Xan Brooks 

The United States of Leland

Xan Brooks: What a sanctimonious, hand-wringing bore of a film this is
  
  


Leland is a sensitive teenaged savant who murders a boy with learning difficulties in order to spare him the cruelty of the big bad world. "Why'd you do it, Leland?" asks the news reporter outside the courtroom. "Because of the sadness," replies Leland, and then proceeds to expand on his theory in a lengthy confessional, handwritten in his cell and narrated in the halting, zonked-out delivery of a sixth-form poet. "Maybe there's a why in there somewhere," he concludes at the end, and maybe there was - although by that point I was too wearied of Leland to feel his pain or smell his rainbow or whatever other response writer-director Matthew Ryan Hoge was trying to chivvy out of us.

What a sanctimonious, hand-wringing bore of a film this is.

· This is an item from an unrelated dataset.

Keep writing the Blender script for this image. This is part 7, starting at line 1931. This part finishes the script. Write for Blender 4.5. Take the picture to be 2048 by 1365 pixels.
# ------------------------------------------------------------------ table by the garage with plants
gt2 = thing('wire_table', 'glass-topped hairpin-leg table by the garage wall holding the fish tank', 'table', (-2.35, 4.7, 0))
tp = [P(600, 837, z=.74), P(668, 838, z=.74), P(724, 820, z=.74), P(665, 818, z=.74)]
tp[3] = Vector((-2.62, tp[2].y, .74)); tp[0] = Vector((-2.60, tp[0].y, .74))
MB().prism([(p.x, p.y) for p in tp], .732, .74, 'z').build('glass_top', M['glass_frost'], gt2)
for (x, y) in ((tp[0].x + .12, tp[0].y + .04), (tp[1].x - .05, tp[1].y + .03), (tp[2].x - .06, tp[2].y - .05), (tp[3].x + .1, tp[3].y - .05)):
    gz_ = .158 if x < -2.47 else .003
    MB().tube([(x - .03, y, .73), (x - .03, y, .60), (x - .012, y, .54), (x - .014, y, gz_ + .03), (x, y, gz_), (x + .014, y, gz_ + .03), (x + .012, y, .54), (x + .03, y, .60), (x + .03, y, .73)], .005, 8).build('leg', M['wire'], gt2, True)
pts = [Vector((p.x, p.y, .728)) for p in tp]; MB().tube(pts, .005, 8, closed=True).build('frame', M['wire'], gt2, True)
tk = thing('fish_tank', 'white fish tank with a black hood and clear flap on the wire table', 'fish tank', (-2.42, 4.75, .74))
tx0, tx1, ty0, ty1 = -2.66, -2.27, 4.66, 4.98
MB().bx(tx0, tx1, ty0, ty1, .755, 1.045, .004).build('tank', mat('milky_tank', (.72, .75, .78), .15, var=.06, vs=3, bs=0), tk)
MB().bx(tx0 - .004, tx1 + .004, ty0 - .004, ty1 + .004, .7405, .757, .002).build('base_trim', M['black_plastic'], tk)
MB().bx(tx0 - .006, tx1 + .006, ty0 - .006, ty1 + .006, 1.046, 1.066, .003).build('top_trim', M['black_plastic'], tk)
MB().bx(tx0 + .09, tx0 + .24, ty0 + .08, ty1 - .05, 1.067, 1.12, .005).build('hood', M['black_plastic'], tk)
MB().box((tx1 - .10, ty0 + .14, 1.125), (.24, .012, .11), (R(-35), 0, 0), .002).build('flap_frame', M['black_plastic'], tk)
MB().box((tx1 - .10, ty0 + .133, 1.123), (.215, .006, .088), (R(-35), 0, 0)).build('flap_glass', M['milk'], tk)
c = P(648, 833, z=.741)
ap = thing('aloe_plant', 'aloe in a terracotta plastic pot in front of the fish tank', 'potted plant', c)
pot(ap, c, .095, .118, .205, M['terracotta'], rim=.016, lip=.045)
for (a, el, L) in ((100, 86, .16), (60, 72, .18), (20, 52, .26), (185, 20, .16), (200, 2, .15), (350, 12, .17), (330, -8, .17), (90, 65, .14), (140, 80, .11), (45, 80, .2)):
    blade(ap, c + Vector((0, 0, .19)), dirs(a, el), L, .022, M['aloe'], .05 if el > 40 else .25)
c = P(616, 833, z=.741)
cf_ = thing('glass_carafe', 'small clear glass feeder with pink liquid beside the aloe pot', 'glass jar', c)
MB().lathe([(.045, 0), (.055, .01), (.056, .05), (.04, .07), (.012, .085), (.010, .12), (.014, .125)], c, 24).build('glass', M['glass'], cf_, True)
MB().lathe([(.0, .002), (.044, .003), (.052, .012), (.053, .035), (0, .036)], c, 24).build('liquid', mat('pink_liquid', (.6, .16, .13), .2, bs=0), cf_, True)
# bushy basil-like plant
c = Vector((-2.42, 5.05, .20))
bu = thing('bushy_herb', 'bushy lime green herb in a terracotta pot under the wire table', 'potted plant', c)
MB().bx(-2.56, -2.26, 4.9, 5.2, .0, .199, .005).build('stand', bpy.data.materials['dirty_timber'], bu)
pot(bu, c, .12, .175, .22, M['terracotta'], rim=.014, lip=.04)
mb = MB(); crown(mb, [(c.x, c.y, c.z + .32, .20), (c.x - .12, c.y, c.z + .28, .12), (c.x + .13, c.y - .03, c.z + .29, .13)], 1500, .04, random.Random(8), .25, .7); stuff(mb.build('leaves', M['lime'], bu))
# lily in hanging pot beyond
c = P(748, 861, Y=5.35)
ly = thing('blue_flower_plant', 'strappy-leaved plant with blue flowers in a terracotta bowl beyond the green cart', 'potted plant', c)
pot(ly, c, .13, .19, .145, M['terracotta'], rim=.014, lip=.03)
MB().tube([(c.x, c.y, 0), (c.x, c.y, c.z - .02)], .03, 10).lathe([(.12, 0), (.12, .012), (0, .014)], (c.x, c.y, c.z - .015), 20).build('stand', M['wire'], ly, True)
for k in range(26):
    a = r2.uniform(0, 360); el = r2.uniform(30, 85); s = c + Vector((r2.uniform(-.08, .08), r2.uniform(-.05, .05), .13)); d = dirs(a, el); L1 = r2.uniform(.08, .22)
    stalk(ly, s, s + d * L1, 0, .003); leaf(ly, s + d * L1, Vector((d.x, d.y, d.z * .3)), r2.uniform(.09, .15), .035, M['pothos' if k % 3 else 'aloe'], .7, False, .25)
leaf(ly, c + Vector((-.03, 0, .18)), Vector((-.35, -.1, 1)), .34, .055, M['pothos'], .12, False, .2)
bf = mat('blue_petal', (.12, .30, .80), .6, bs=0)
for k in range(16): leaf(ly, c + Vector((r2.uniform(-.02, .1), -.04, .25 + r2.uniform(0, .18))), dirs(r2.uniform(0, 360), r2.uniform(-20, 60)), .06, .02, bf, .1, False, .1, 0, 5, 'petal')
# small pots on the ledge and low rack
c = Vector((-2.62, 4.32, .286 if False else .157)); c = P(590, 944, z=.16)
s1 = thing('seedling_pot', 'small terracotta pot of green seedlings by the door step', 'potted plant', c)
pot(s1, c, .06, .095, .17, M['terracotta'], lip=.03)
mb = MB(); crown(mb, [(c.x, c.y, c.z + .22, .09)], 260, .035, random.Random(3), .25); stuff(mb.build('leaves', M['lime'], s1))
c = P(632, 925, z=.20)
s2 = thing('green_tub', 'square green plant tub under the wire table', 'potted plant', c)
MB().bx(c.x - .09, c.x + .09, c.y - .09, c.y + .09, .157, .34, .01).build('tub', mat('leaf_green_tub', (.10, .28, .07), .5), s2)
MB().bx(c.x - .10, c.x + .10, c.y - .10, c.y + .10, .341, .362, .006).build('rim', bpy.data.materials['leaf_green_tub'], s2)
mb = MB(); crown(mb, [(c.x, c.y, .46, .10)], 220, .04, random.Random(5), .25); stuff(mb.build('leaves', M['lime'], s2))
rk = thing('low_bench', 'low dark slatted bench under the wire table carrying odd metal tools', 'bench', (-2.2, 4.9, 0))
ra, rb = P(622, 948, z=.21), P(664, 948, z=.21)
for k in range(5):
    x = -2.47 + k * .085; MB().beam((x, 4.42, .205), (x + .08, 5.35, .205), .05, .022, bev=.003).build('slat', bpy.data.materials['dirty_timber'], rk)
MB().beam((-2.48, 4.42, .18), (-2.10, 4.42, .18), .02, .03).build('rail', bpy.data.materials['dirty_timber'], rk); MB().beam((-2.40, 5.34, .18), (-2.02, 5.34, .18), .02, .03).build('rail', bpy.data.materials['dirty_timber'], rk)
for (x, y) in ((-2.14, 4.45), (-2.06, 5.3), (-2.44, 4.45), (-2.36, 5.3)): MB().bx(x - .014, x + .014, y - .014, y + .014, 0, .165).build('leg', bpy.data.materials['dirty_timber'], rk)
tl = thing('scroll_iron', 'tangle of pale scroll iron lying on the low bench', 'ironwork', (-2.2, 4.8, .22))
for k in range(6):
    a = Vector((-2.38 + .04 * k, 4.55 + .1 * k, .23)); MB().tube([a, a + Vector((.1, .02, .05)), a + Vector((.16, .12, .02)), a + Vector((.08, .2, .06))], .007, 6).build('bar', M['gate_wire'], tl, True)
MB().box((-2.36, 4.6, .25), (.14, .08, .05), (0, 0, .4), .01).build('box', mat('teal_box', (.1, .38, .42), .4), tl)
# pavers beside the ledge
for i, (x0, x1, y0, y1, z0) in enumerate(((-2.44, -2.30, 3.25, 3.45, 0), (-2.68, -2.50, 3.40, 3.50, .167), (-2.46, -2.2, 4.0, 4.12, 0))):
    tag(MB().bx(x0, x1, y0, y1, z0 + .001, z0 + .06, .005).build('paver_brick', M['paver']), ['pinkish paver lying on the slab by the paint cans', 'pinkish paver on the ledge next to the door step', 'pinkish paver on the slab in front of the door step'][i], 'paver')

Lead actor Ryan Gosling, so good in 2001's The Believer, is flat-out terrible here, playing Leland with a roll-call of wonky gazes, wise asides and placid smiles that's straight out of the Robin Williams school of spiritual oddballs. Elsewhere, the big casting revelation comes with the appearance of Sherilyn Fenn in the role of a maternal, middle-aged housewife. Forgot the cliche about policemen getting younger by the day. As a harbinger of time's winged chariot it's got nothing on the sight of 1990's Twin Peaks pin-up suddenly popping up as a teenager's mum.